Blessed month for movie lovers
Thematically, Ang Lee has infused his movie with such nuance and subtlety that one can believe whatever version, or combination thereof, one chooses. He was not proselytizing for religion, but nudging movie-viewers to have faith in the good common to us all. Even if you saw only a Disney version of the story and were totally oblivious to the evils in the world, that says something good about yourself as well. The debate, not the conclusion, is the fruit of the narrative design.
I believe that Feng Xiaogang's Back to 1942 tells the same story - thematically speaking - as Life of Pi. They are two sides of the same coin. Both touch on cannibalism, faith, good versus evil, and use an outsider as a narrator. What Lee hints, Feng elaborates on. Likewise, Pi's adventure on the surreally beautiful ocean is boiled down in the last scene of 1942 when the starving protagonist limps toward his hometown to die and stumbles upon an orphan girl at the roadside, whose survival is embodied in the cryptic voiceover of what turns out to be her grandson.
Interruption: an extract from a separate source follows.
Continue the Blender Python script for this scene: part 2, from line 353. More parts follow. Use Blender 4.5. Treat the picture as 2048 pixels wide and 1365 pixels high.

The Last Supper, Lu Chuan's latest feature, resembles Feng's 1942 in the sense that both present history with a new twist. While Feng digs out a forgotten chapter in China's not-too-distant past, Lu retells the oft-repeated tale of 2,000 years ago, when Liu Bang and Xiang Yu attempt to outsmart each other to topple and succeed the despotic First Emperor Qin.
Lu completely eschews the melodrama and brings out the dark psyche of the main character. Liu Bang in this version is Shakespearean in portrayal - grand one moment and humble the next, and full of caprice and paranoia. The second half of the film is about a ruler who has no opponent except his own sick mind. The way he persecutes his loyal ministers who helped him obtain the throne is a chilling reminder of the corrupting power of the throne, as exhibited nonstop down the corridor of history.
If you wonder where evil comes from, the three movies actually point to the same direction: the mind that is out of control of human decency, either by chance or by design.